Out of the bright lights of crisis, we are not always as good as providing the everyday support others need. The problem is not as acute or obvious to us.  Or perhaps it feels distant or unrelated. Maybe we see it but choose to ignore it.

Yesterday, in Grand Central Station, I was listening to a podcast while walking to my train.  A homeless man came up to me and began speaking. I’m embarrassed to say that more often than not, I would simply wave him off, smile, offer an empty apology or excuse for moving on and denying support.

For whatever reason this time I stopped, removed my Air pod and listened. He politely asked if I could buy him lunch. I asked what he wanted, we walked over to the food court and I bought him a chicken dinner and a Coke. He was effusive in his gratitude. Shared a little of his story and he wished me joy, happiness and many blessings. Specifically he said he hoped I won a trillion dollars in the lottery and married a beautiful woman who would buy me five Ferraris.  I chuckled and told him that I already have a beautiful wife and she has given me three wonderful children which we agreed are far better than any collection of cars.
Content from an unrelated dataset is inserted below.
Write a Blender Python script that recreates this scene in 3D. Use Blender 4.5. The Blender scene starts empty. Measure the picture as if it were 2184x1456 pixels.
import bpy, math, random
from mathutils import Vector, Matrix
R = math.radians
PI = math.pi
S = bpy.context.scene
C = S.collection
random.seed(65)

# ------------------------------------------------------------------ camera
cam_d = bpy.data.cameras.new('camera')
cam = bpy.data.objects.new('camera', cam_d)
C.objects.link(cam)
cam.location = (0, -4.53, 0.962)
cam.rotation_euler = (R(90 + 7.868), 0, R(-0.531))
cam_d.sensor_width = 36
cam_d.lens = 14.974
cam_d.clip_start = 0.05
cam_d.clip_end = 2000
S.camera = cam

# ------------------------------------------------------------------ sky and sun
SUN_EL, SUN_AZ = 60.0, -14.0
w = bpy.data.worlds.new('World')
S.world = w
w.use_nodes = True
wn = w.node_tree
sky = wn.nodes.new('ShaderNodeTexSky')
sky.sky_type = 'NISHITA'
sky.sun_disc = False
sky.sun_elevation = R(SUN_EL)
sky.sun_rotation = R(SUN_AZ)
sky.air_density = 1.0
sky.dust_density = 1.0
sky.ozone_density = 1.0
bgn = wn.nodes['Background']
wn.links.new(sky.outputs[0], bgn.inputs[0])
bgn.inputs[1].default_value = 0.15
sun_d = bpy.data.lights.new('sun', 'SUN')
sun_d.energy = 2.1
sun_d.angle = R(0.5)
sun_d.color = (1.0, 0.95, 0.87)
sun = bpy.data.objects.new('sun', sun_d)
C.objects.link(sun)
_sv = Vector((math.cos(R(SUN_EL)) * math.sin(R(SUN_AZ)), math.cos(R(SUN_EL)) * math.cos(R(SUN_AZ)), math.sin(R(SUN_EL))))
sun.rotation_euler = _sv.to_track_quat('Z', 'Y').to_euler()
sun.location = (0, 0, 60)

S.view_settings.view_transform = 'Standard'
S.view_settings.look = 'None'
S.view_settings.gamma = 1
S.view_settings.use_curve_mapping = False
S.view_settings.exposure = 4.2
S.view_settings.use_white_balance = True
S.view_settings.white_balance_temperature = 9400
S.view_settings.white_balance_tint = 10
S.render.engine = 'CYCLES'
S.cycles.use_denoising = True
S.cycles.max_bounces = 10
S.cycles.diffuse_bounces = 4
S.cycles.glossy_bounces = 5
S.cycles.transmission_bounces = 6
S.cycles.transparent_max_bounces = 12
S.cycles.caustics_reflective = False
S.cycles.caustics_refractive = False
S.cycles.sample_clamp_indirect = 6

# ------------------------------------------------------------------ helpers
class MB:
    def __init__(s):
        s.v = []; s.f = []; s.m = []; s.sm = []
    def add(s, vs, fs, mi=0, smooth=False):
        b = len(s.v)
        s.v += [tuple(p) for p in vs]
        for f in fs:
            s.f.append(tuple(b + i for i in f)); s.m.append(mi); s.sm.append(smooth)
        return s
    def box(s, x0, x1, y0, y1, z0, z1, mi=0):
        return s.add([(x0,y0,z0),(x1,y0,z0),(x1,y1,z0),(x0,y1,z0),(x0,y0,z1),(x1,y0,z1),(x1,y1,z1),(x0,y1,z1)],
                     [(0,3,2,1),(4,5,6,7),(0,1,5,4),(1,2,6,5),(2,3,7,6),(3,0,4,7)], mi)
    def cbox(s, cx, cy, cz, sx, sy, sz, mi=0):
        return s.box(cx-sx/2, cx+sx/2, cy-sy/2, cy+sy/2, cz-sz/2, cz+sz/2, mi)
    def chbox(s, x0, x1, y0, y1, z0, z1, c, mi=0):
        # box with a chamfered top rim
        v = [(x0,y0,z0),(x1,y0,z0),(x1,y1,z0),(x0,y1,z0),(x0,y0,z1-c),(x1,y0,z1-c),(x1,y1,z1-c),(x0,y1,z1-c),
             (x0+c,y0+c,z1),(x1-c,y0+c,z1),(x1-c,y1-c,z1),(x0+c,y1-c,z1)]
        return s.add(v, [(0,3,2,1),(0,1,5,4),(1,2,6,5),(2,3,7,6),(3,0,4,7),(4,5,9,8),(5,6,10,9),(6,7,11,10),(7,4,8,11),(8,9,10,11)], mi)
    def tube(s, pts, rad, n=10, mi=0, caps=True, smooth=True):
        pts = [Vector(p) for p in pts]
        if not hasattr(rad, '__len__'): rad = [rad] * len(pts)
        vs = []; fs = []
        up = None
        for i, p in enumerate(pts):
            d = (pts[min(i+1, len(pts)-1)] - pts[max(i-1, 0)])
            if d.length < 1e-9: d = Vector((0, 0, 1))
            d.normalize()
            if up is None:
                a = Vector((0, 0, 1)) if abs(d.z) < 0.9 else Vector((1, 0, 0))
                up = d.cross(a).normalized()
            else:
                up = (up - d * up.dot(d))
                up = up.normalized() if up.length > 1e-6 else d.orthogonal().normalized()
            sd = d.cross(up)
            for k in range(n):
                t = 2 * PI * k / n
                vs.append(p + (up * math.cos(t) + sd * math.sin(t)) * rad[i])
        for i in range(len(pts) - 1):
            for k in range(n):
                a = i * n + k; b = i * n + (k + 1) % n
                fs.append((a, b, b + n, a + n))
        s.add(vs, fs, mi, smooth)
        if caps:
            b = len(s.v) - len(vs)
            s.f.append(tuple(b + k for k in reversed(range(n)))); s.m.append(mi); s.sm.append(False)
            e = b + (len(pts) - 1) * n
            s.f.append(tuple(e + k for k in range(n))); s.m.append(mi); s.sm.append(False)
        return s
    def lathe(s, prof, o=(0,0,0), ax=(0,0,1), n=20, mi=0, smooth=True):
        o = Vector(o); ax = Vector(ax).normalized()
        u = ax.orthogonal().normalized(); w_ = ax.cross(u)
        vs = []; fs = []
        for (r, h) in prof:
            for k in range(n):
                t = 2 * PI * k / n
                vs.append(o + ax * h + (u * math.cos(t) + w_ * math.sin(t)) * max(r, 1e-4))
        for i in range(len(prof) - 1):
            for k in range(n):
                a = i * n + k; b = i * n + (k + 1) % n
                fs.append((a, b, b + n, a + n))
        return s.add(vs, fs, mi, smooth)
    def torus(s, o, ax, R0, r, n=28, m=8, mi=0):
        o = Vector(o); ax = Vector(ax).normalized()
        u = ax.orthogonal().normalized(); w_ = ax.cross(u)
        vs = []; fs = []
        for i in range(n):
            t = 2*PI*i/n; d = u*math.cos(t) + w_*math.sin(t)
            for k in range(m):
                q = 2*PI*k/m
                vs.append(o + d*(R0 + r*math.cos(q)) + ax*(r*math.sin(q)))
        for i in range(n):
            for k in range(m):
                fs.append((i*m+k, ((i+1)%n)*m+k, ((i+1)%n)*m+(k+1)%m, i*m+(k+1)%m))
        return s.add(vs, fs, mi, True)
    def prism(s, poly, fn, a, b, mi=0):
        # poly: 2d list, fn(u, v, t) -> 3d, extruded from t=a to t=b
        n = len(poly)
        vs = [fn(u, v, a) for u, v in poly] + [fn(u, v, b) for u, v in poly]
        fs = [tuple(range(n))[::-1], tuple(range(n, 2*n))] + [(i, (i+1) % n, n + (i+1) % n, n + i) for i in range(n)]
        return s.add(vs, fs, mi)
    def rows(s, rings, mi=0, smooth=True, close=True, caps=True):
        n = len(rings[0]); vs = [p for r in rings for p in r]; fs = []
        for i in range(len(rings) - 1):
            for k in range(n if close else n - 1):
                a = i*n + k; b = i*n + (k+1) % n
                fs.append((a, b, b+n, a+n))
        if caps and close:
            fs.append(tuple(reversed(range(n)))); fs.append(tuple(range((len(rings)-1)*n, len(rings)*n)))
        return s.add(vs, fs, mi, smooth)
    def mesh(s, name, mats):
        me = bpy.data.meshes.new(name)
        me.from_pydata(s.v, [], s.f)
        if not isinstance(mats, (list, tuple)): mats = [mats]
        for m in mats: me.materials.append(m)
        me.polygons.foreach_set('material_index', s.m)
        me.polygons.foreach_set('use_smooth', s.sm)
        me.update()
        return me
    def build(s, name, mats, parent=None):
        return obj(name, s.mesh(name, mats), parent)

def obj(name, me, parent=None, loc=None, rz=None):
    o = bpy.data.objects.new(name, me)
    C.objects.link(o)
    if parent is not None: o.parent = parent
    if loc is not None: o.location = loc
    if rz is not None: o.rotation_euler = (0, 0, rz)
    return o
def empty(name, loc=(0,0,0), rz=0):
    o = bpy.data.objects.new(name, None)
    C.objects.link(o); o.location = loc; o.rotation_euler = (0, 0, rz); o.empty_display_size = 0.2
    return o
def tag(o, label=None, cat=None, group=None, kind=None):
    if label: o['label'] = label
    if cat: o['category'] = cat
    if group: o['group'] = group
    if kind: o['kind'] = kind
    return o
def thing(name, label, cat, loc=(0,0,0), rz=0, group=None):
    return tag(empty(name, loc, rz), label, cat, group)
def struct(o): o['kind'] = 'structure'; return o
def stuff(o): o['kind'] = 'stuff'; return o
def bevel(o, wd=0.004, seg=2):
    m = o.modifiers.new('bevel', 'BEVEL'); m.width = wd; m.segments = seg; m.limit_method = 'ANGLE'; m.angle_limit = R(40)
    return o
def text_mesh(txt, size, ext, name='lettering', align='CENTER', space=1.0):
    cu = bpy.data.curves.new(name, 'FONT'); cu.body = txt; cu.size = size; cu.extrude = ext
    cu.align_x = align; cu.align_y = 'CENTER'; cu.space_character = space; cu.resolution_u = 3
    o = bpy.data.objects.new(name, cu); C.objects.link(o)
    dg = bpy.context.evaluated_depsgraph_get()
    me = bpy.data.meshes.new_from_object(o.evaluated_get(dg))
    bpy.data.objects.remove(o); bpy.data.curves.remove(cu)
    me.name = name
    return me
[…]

We exchanged names, fist bumped and went our separate ways. I was heading home to family and friends who support most – if not all – of what I do.  He was off to…well who knows.

I hope you find whatever support you need and like my new friend from Grand Central, never be afraid to ask for it.

I also hope that we all become more attuned to the everyday needs of others.- offering support whenever and however we can.